5. The device of claim 4, further comprising a docking port for transfer of sample within the container to a further container or device under controlled conditions.

6. The device of claim 1, wherein the one or more means for manipulating samples or equipment comprises at least two gloves extending into the chamber.

7. The device of claim 1, wherein said pump system comprises a pump having a suction tube connected directly or indirectly to the container at a first attachment point for reducing pressure therein, and a sampling tube connected to the container at a second attachment point, wherein said liquid sample is drawn into the container via the sampling tube under reduced pressure in the container.

8. The device of claim 7, further comprising an overflow vessel attached between the pump and the container.

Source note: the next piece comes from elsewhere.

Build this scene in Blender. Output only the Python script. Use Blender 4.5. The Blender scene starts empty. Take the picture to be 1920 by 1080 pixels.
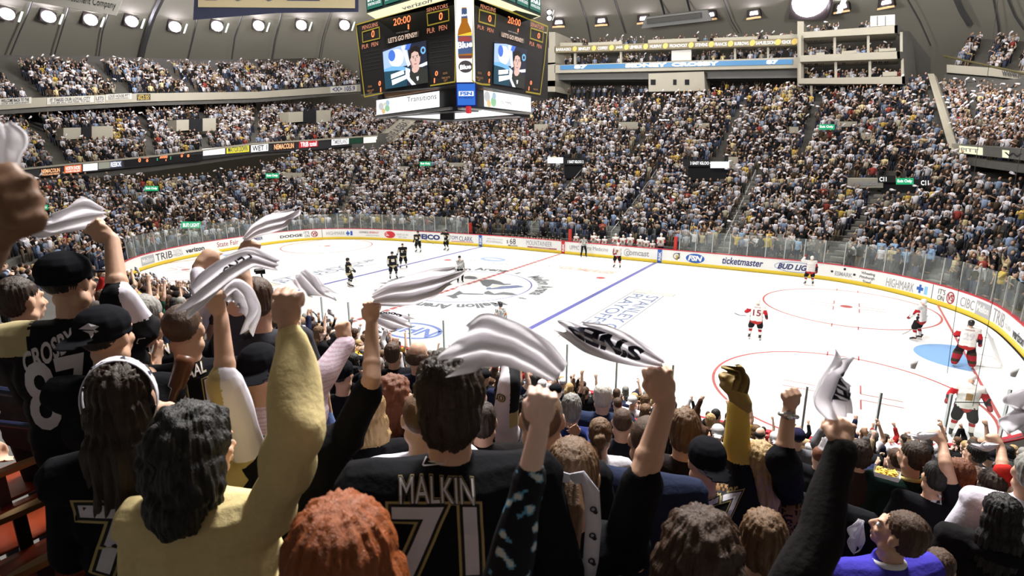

9. The device of claim 8, wherein said pump comprises a first suction hose connected to the overflow vessel at a first attachment point, and a second suction hose connecting the overflow vessel at a second attachment point to the container.

10. The device of claim 1, wherein said container comprises a plug having a first fitting attached to a suction hose, and a second fitting attached to a sample collection tube.

11. The device of claim 10, wherein said plug comprises a third fitting having a valve for equalizing pressure within the container.

12. The device of claim 11, wherein said third fitting is connected to a source of compressed gas.

13. The device of claim 1, wherein said chamber comprises one or more connection members in the wall thereof for continuous transmission of

a) a suction force between a hose or tube outside the chamber and a second hose or tube inside the chamber, or

b) an electrical current between a power cord inside the chamber and a power cord outside the chamber.

14. The device of claim 1, wherein said sampling tube comprises a valve or stop-cock to control the flow of liquid therethrough.

15. A device for collection of liquid samples under atmospherically-isolated conditions comprising,

a pump system for moving liquid through a sampling tube, said pump system comprising an outlet within said chamber for dispensing collected liquid sample.